Reverse enquiries: Tricky reversing out of a tight corner

Private placements are booming as issuers and investors match trades outside the public market. But do investors fully understand the liquidity trade-off?

Big investors have few tactical options in the pursuit of decent allocations in a bull market for bonds. One is to go directly to issuers with reverse enquiry for private placements or to take up in their entirety taps of seasoned outstanding public issues.

As the fight for allocation becomes increasingly intense, this is an option that more investors are now exploring. “Investors cannot find what they want in secondary so they deploy funds in the private placement market as an alternative. In the last four weeks we have executed numerous private placements for a total size of several billion dollars,” Marc Tempelman, co-head of EMEA corporate banking and debt capital markets at Bank of America Merrill Lynch, tells Euromoney in early May.

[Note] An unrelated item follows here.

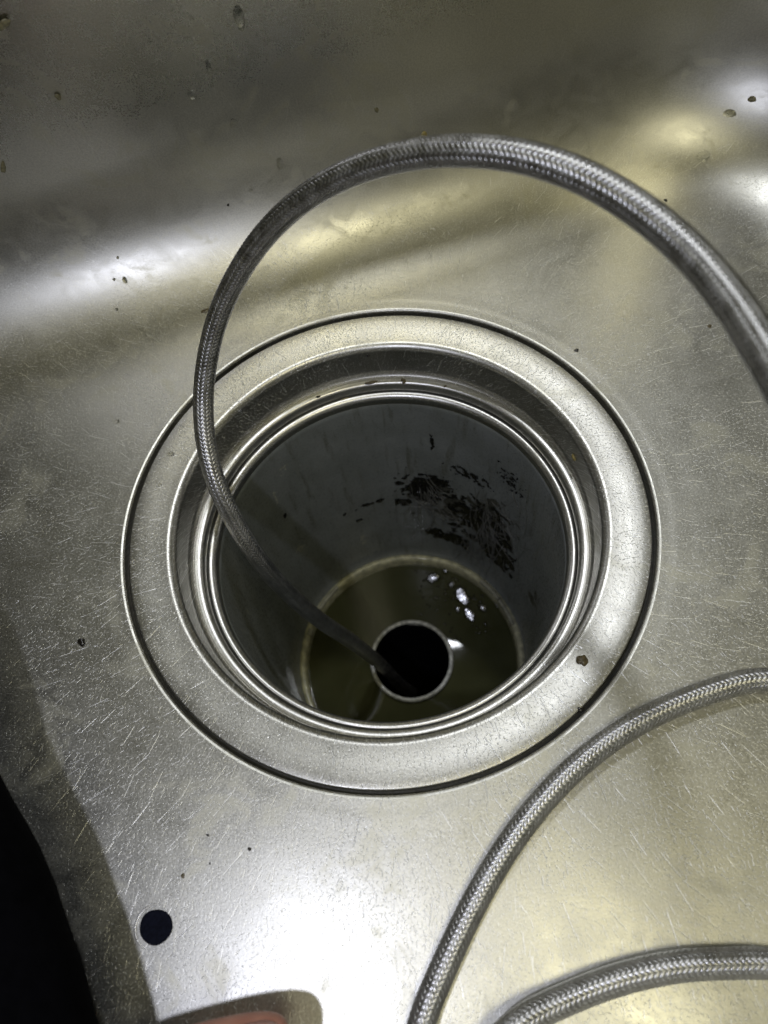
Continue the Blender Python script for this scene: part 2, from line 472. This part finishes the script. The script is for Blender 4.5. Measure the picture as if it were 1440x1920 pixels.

Virtually all of the bankers that Euromoney spoke to for this article reported a sharp increase in reverse enquiry from investors with money to put to work.

“With reverse enquiry we simply can’t find the deals to fill the bids. These deals often come through the public curve,” says one DCM banker. “The volume of reverse enquiry really grew after September last year since the tapering aftershock receded.”

This weight of money means that more borrowers are now taking advantage of investor appetite and issuing privately.